解放新聞大阪版 第1695(2007年7月2日)号より
  2006年12月、「人権の法制度を提言する市民会議」(通称人権市民会議)は、「日本における人権の法制度に関する提言」を公表した。この提言の実現をはかるために、旧人権市民会議の構成メンバーを中心に、あらたに「人権市民会議」を結成し、6月2日、東京・松本治一郎記念会館で、総会を開いた。その後、発足記念シンポジウムとして、「つながりあえるか?人権の法制度確立に向けて」と題し、各人権運動の現場で活躍する方から、現場で直面している人権課題が報告され、連帯に向けた可能性について議論された。

  司会の丹羽雅雄弁護士が総会に至る経緯を説明した後、山崎公士さん(新潟大学教授)が人権市民会議(新)の趣旨と活動内容、組織の構成、財政、さらに今後の活動方針について提案した。
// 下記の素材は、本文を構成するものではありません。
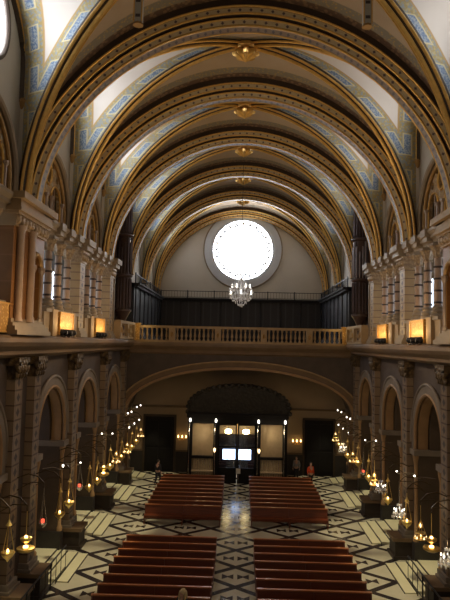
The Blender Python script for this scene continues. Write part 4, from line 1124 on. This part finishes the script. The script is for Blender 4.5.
def seated(label, loc, rz, top_mat, leg_mat, hair_mat, lean=0., long_hair=False):
    t = thing('person', label, 'person', loc, rz)
    B = {'pel': ((0, 0, .56), (.16, .12)), 'ch': ((0, -.02 - lean, .92), (.17, .11)), 'nk': ((0, -.03 - lean, 1.1), .055), 'hd': ((0, -.05 - lean, 1.18), .05),
        'shl': ((-.18, -.02 - lean, 1.03), .06), 'ell': ((-.23, -.06, .77), .043), 'wrl': ((-.14, -.27, .67), .028), 'shr': ((.18, -.02 - lean, 1.03), .06), 'elr': ((.23, -.06, .77), .043), 'wrr': ((.14, -.27, .67), .028),
        'hpl': ((-.1, -.05, .56), .09), 'knl': ((-.12, -.42, .54), .062), 'anl': ((-.12, -.42, .1), .04), 'tol': ((-.13, -.55, .04), .035),
        'hpr': ((.1, -.05, .56), .09), 'knr': ((.12, -.42, .54), .062), 'anr': ((.12, -.42, .1), .04), 'tor': ((.13, -.55, .04), .035)}
    E = [('pel', 'ch'), ('ch', 'nk'), ('nk', 'hd'), ('ch', 'shl'), ('shl', 'ell'), ('ell', 'wrl'), ('ch', 'shr'), ('shr', 'elr'), ('elr', 'wrr'), ('pel', 'hpl'), ('hpl', 'knl'), ('knl', 'anl'), ('anl', 'tol'), ('pel', 'hpr'), ('hpr', 'knr'), ('knr', 'anr'), ('anr', 'tor')]
    mb = skin_body(B, E, 'pel'); hc = (0, -.05 - lean, 1.24); head(mb, hc)
    fingers(mb, (-.14, -.275, .665), (.2, -1, -.2), -1); fingers(mb, (.14, -.275, .665), (-.2, -1, -.2), 1)
    mb.build('body', 'skin', t); eyes(hc, -1, t)
    def sub(keys, g): return {k_: (B[k_][0], (tuple(r + g for r in B[k_][1]) if isinstance(B[k_][1], tuple) else B[k_][1] + g)) for k_ in keys}
    ks = ['pel', 'ch', 'nk', 'shl', 'ell', 'wrl', 'shr', 'elr', 'wrr']; d_ = sub(ks, .014); d_['nk'] = ((0, -.03 - lean, 1.06), .065)
    skin_body(d_, [e for e in E if e[0] in ks and e[1] in ks], 'pel').build('shirt', top_mat, t)
    ks = ['pel', 'hpl', 'knl', 'anl', 'hpr', 'knr', 'anr']; skin_body(sub(ks, .013), [e for e in E if e[0] in ks and e[1] in ks], 'pel').build('trousers', leg_mat, t)
    hm = MB().ball((0, .0 - lean - .03, 1.27), .108, 14, 10, (.9, 1.0, 1.1))
    if long_hair: hm.tube([(0, .0, 1.34), (0, .05, 1.25), (0, .07, 1.12), (0, .09, .98), (0, .1, .88)], [.09, .125, .13, .12, .06], 12).tube([(.09, -.03, 1.3), (.11, -.05, 1.15), (.11, -.08, .98)], [.04, .045, .025], 8).tube([(-.09, -.03, 1.3), (-.11, -.05, 1.15), (-.11, -.08, .98)], [.04, .045, .025], 8)
    hm.build('hair', hair_mat, t)
    so = MB()
    for s2 in (-1, 1): so.ball((s2 * .125, -.48, .045), .05, 10, 6, (.95, 2.4, .9))
    so.build('shoes', 'hair_dark', t)
    return t
standing('person in a bright red shirt standing right of the far benches', (5.15, 43.1, 0), .5, 'red_cloth', 'dark_cloth', 'hair_dark')
standing('person in a grey top and dark trousers near the right side of the entrance lobby', (4.35, 45.2, 0), -.4, 'grey_cloth', 'dark_cloth', 'hair_dark', .05)
standing('person in dark clothes walking along the far left side of the benches', (-5.55, 42.6, 0), 2.6, 'dark_cloth', 'dark_cloth', 'hair_dark', .14)
seated('long-haired blond person in dark clothes sitting on the near left benches', (-1.82, 21.62, 0), -.4, 'dark_cloth', 'dark_cloth', 'hair_blond', long_hair=True)
seated('person sitting lowest in the view on the near left benches', (-1.62, 20.62, 0), -.2, 'pink_cloth', 'dark_cloth', 'hair_dark')
seated('person in a pale top sitting on the near right benches by the aisle', (1.6, 20.62, 0), .3, 'pink_cloth', 'dark_cloth', 'hair_dark')
# small white notice by the lobby door
t = thing('notice_stand', 'small white notice on a slim stand before the lobby door', 'notice', (.05, 42.9, 0))
MB().lathe([(.16, 0), (.15, .03), (.02, .05)], n=12).build('foot', 'iron', t)
MB().tube([(0, 0, .04), (0, 0, .95)], .016, 6).build('pole', 'silver', t)
MB().box(-.15, .15, -.02, 0, .85, 1.2).build('card', 'white_card', t)

# ------------------------------------------------------------------ light
w = bpy.data.worlds.new('world'); sc.world = w; w.use_nodes = True
bg = w.node_tree.nodes['Background']; bg.inputs[0].default_value = (1.0, .86, .68, 1); bg.inputs[1].default_value = .15
def point(loc, e, col=(1, .7, .35), r=.15):  # glow of hanging lamps, also fill lights added without fixtures
    L = bpy.data.lights.new('lamp_and_fill_glow', 'POINT'); L.energy = e; L.color = col; L.shadow_soft_size = r
    o = bpy.data.objects.new('lamp_and_fill_glow', L); COL.objects.link(o); o.location = loc; return o
for y in (21, 26, 31, 36, 41):
    for sx in (-1, 1): point((sx * 6.9, y, 3.4), 7 if sx < 0 else 12)
def down_spot(x, y, z, e, tx, ty, size=60, col=(1, .86, .52)):
    L = bpy.data.lights.new('step_light', 'SPOT'); L.energy = e; L.color = col; L.spot_size = radians(size); L.spot_blend = .5; L.shadow_soft_size = .1
    o = bpy.data.objects.new('step_light', L); COL.objects.link(o); o.location = (x, y, z)
    o.rotation_euler = (Vector((tx, ty, 0)) - Vector((x, y, z))).to_track_quat('-Z', 'Y').to_euler()
for y in (26.95, 33.15, 39.95): point((-11, y, 5.5), 26, (.85, .85, 1), .3); point((11, y, 5), 12, (1, .75, .5), .3)  # fill lights added in the chapels to brighten them, no lamps hang there
for x in (-2.5, 2.4): point((x, 42.9, 3.6), 22, (1, .8, .5), .08)  # added in front of the pleated screens to brighten them
point((-.1, 45.2, 2.2), 30, (.6, .75, 1), .3)  # bluish fill added inside the lobby, no lamp of its own
for sx in (-1, 1):
    for yc in (19.1, 26.95, 33.15, 39.95, 45.2):
        if yc < 42: down_spot(sx * 4.8, yc, 9.0, 1500, sx * 7.1, yc, 40)
        else: down_spot(sx * 6.0, yc, 5.9, 450, sx * 7.0, yc, 60)
for sx in (-1, 1):
    for yc in (19.3, 26.6, 33.2, 41):
        L = bpy.data.lights.new('vault_uplight', 'SPOT'); L.energy = 190 if yc < 40 else 70; L.color = (1, .74, .42); L.spot_size = radians(100); L.spot_blend = .6; L.shadow_soft_size = .2
        o = bpy.data.objects.new('vault_uplight', L); COL.objects.link(o); o.location = (sx * 7.3, yc, 10.6)
        o.rotation_euler = (Vector((-sx * 3, yc, 23)) - o.location).to_track_quat('-Z', 'Y').to_euler()
for sx in (-1, 1):
    for yc in (20, 26.6, 33.4): point((sx * 5.9, yc, 10.9), 110, (1, .68, .36), .2)  # free warm fill lights added to brighten the gallery columns
for x in (-7.3, 7.35): point((x * .93, 42.4, 11.0), 9, (1, .72, .3), .1)
sc.view_settings.view_transform = 'Standard'; sc.view_settings.look = 'None'; sc.view_settings.gamma = 1
sc.view_settings.use_curve_mapping = False; sc.view_settings.exposure = 0.0
sc.cycles.max_bounces = 8; sc.cycles.diffuse_bounces = 4; sc.cycles.use_denoising = True
sc.cycles.sample_clamp_indirect = 4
とりわけ、今後の活動方針として、先の「提言」の広報を目的としたワークショップ、提言内容の継続的検討・改善作業、提言内容に関わる法制定に関わるアピール活動、人権活動を進める人々の協働・連帯の促進、情報発信、実態調査などを行っていくこととした。また、人権市民会議の体制として、山崎さんを会議の代表、山下梓さんを事務局とすることが提案された。これらの議案が承認され、人権市民会議は正式に発足した。

  シンポジウムでは各方面から意見があり、部落解放・人権研究所の李嘉永さんがコーディネーターをつとめた。東京メトロポリタン・ゲイフォーラムの赤杉康伸さんは、性的少数者の人権に関する動向を報告し、自身の体験から、同性パートナーの法的保障のために公正証書を活用しているが、社会的な通用性が低いことが指摘された。
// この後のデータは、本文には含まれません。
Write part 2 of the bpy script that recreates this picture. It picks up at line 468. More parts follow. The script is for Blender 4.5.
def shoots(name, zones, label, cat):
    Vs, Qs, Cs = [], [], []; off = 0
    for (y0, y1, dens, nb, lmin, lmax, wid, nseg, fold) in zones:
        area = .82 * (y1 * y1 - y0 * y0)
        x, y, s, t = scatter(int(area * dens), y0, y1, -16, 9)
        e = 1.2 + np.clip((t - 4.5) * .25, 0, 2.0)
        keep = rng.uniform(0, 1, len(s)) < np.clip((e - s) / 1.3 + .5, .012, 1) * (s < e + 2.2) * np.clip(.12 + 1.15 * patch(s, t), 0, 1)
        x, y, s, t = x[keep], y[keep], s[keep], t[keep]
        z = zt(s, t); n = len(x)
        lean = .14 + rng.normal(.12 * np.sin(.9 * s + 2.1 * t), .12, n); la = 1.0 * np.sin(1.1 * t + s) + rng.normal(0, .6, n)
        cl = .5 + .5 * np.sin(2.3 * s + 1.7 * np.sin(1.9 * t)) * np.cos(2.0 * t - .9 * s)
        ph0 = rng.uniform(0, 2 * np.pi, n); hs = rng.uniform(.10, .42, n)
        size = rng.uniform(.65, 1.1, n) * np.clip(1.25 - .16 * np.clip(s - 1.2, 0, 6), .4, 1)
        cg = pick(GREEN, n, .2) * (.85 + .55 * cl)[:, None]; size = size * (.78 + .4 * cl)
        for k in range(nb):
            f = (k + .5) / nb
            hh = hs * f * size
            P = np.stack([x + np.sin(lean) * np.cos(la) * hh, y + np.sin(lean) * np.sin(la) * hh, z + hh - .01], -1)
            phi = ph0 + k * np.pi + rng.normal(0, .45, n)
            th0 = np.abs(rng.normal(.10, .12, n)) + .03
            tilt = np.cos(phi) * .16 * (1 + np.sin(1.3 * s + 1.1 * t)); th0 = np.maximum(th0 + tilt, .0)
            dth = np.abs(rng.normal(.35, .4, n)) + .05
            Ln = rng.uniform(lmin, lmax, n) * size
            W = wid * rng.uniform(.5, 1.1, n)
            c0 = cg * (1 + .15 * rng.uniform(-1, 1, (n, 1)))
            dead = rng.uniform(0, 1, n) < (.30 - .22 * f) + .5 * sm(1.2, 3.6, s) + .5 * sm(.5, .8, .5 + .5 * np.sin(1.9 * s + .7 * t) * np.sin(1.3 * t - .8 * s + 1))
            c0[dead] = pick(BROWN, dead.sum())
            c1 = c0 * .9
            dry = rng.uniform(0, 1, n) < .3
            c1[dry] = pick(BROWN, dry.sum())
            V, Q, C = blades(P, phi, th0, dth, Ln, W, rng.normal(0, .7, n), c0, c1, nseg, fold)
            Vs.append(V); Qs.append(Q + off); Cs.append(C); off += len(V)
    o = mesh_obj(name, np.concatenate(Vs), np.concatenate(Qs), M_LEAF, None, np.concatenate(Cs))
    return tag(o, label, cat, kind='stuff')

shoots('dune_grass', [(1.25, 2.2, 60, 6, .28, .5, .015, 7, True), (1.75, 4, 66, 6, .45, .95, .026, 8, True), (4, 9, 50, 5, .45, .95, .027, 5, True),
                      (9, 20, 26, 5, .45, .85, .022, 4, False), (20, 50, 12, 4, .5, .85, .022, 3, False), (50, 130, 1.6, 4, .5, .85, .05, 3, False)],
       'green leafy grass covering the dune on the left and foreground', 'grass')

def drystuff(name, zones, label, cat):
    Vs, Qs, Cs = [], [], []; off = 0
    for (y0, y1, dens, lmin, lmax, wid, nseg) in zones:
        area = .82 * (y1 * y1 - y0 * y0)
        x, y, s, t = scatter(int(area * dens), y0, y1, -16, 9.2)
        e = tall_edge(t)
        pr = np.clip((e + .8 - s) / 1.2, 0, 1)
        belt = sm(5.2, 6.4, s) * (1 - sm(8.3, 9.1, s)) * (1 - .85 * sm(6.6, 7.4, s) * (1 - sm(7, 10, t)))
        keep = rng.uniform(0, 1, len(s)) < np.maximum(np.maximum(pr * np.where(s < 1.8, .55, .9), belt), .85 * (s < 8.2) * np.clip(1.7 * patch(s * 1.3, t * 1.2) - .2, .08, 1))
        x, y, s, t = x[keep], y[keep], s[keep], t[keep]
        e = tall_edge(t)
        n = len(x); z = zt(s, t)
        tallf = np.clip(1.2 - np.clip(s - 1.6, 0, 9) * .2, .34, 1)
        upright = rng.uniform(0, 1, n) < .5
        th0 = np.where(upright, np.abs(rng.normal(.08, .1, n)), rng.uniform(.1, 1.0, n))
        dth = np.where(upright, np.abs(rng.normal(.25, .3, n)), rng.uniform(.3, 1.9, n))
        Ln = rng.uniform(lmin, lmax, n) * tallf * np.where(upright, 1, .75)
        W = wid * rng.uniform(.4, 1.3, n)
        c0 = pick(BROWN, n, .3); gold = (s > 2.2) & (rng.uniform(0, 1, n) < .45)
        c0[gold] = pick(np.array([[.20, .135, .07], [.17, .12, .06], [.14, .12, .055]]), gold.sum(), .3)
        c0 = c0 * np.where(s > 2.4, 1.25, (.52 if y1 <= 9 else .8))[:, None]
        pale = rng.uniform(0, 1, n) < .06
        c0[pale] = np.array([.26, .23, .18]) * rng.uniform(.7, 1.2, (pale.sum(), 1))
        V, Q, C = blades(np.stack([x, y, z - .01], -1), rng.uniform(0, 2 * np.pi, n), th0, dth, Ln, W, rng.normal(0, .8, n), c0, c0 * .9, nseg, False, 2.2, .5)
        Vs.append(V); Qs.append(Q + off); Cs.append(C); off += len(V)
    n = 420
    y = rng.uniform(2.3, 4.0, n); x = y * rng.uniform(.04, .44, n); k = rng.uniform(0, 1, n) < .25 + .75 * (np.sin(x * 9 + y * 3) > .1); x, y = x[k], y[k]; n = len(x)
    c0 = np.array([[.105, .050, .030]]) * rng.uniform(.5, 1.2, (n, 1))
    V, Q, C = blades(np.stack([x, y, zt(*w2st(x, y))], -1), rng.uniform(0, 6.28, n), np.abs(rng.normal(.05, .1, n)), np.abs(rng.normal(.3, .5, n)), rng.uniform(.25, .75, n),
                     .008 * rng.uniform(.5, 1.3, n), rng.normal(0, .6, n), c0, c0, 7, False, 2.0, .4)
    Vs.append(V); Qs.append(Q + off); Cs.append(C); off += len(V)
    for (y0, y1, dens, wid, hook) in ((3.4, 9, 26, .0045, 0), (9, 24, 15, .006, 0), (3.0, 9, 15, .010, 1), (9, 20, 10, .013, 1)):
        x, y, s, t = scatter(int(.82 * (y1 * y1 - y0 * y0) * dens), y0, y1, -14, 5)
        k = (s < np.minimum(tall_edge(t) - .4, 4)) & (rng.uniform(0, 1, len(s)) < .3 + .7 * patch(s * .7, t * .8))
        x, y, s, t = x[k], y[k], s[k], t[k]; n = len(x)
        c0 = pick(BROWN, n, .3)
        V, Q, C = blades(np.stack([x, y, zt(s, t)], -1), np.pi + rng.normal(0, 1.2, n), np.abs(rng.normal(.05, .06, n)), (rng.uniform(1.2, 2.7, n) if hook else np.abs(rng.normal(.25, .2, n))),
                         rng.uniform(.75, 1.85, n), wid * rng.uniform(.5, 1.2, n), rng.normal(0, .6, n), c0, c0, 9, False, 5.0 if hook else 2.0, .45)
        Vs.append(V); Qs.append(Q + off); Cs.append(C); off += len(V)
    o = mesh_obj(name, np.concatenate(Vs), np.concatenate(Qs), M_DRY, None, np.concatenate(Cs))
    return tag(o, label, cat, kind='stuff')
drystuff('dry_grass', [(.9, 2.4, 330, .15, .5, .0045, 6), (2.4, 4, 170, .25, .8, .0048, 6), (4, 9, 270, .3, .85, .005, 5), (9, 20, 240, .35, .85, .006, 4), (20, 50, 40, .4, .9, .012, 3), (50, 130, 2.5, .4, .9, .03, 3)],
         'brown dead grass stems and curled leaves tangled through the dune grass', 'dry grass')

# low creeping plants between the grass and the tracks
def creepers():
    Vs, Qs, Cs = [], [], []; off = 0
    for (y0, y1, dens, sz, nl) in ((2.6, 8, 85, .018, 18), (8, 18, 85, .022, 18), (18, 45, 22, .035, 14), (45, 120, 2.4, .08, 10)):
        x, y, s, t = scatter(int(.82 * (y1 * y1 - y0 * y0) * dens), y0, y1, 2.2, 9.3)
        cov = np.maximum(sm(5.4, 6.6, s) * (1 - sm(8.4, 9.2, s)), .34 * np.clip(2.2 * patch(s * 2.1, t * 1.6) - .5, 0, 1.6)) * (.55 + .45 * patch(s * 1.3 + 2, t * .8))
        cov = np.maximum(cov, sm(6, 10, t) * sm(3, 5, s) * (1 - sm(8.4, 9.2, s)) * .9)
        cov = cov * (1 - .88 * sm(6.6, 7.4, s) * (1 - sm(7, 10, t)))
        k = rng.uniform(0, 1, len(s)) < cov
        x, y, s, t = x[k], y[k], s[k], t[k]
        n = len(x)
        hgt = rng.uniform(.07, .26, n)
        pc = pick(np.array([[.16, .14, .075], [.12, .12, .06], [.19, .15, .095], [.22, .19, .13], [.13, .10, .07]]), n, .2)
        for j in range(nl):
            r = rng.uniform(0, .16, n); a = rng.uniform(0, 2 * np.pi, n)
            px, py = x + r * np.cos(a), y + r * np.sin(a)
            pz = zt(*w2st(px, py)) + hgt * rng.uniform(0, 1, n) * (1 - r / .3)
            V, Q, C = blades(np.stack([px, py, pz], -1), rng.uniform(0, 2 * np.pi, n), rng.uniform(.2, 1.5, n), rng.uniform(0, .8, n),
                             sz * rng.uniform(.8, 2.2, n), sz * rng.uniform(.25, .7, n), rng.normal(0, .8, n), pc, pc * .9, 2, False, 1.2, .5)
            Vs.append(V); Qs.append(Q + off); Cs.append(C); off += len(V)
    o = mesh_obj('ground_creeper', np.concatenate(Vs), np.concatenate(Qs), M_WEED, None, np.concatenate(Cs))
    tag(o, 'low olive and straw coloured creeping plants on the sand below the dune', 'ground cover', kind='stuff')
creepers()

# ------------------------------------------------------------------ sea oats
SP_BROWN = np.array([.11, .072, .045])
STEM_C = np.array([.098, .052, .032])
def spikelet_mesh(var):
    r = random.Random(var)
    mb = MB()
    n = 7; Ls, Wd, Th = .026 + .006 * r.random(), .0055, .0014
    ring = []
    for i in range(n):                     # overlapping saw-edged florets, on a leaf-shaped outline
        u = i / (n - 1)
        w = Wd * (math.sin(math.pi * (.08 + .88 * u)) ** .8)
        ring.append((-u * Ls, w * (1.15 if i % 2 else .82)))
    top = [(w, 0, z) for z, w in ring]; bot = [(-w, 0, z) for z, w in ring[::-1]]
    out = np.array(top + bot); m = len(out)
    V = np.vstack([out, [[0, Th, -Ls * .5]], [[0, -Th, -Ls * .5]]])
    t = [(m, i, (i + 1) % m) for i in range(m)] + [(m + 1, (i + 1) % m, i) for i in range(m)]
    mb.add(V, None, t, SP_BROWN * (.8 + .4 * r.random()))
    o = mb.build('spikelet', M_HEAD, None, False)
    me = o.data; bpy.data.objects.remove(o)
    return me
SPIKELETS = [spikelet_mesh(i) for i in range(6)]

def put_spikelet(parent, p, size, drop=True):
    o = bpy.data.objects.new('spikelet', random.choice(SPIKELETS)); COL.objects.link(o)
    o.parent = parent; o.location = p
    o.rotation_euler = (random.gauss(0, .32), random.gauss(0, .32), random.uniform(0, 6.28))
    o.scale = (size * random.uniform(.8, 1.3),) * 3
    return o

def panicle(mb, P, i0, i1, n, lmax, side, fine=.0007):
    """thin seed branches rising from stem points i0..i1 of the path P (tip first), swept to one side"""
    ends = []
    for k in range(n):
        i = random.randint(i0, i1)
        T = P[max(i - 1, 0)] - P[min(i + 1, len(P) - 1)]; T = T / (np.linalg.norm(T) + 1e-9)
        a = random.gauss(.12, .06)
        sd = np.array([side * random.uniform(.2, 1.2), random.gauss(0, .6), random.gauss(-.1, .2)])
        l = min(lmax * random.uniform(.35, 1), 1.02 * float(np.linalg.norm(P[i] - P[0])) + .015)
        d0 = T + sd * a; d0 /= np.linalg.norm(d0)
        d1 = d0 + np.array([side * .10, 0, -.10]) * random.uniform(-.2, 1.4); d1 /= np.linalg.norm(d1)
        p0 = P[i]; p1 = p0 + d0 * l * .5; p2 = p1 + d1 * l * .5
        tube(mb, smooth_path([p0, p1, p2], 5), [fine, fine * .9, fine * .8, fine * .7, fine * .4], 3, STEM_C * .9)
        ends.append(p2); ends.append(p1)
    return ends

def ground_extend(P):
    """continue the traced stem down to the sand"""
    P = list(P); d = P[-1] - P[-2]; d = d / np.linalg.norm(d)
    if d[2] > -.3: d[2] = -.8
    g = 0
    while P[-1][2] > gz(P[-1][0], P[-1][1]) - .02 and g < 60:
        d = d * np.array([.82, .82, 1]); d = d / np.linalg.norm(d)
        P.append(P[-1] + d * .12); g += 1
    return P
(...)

  首都圏青年ユニオン書記長の河添誠さんからは、フリーターや低賃金労働で厳しい生活を送りながらも、活き活きと労働組合運動を担っている若者の様子が紹介されたが、他方で、賃金の未払いや有給休暇なし、さらには保険未加入という違法状態が、低所得の若者達を疲弊させている実態が、実例も踏まえて紹介された。

  コミュニティーサポート研究所事務局長の斎藤明子さんは、障害のある人々が、「専門家の存在」や「サービスの必要性」から、福祉の対象と位置付けられ、人権の仲間ですら考えられてこなかった経緯があり、福祉だけではなく、人権の視点にたって、自己選択や自己決定に基づく自立概念への転換が必要であることを訴えた。
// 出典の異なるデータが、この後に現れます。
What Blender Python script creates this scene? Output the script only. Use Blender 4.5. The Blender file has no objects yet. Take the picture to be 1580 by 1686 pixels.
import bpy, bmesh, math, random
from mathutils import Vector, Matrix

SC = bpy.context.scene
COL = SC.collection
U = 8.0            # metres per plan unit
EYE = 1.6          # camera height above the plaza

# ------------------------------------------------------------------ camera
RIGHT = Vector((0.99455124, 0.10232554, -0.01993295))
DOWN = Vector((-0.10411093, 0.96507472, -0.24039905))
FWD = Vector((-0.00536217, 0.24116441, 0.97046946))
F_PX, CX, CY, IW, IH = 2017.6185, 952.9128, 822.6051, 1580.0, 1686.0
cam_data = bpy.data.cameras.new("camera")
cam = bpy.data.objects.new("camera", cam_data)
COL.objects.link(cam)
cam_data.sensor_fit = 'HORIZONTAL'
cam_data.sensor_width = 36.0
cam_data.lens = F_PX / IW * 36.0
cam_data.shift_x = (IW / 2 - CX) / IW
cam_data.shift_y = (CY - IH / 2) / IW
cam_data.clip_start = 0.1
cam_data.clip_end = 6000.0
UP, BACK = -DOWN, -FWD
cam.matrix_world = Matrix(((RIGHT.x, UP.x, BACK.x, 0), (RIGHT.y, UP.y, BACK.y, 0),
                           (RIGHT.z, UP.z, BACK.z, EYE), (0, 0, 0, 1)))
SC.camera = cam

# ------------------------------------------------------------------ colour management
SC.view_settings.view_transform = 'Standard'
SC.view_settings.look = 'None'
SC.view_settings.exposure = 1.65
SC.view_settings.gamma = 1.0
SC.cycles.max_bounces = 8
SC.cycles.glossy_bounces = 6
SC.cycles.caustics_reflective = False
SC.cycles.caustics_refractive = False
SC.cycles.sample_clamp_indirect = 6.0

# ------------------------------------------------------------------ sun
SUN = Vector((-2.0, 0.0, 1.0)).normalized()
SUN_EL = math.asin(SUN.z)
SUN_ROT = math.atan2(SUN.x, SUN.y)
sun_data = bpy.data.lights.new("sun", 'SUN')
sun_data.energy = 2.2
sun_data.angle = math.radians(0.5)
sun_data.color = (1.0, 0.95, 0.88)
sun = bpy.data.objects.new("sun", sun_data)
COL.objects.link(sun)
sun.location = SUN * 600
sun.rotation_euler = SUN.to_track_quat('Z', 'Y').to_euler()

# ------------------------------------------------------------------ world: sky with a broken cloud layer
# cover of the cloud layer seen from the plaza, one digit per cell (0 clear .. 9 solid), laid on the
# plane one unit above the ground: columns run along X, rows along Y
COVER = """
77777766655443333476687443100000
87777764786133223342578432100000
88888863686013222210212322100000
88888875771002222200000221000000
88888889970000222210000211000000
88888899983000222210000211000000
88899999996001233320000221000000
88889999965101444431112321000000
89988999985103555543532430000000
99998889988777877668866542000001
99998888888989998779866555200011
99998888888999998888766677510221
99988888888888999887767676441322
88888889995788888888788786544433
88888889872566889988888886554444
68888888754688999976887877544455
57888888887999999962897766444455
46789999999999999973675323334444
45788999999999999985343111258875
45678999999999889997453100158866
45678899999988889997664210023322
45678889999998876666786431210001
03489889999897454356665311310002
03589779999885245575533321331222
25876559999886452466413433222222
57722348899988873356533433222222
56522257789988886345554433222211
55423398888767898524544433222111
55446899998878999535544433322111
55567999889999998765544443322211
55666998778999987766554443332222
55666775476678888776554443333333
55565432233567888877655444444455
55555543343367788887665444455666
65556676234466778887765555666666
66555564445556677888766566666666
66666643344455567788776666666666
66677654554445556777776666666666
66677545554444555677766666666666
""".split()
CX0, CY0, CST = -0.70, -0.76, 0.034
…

  その後の議論では、先の提言の中で、人権教育・啓発がどうしても「あの人たちの問題」という形で終わりがちであり、却って「可哀想な人たち」という感想が残るおそれがあること、また、現行法制度上の婚姻のあり方が、婚外子や、性的マイノリティの当事者の人生にゆがみをもたらしていること、貧困という切り口から、多くの立場の人々が共通の課題を取り上げつつあることなどが議論された。

  これらの議論から、多様な人権課題を細やかにより分けていけば、共通する課題が見出され、そこから連帯して取り組みを進める可能性があることが伺えた。まさに、当事者や人権運動間の連帯に一歩を踏み出したシンポジウムであった。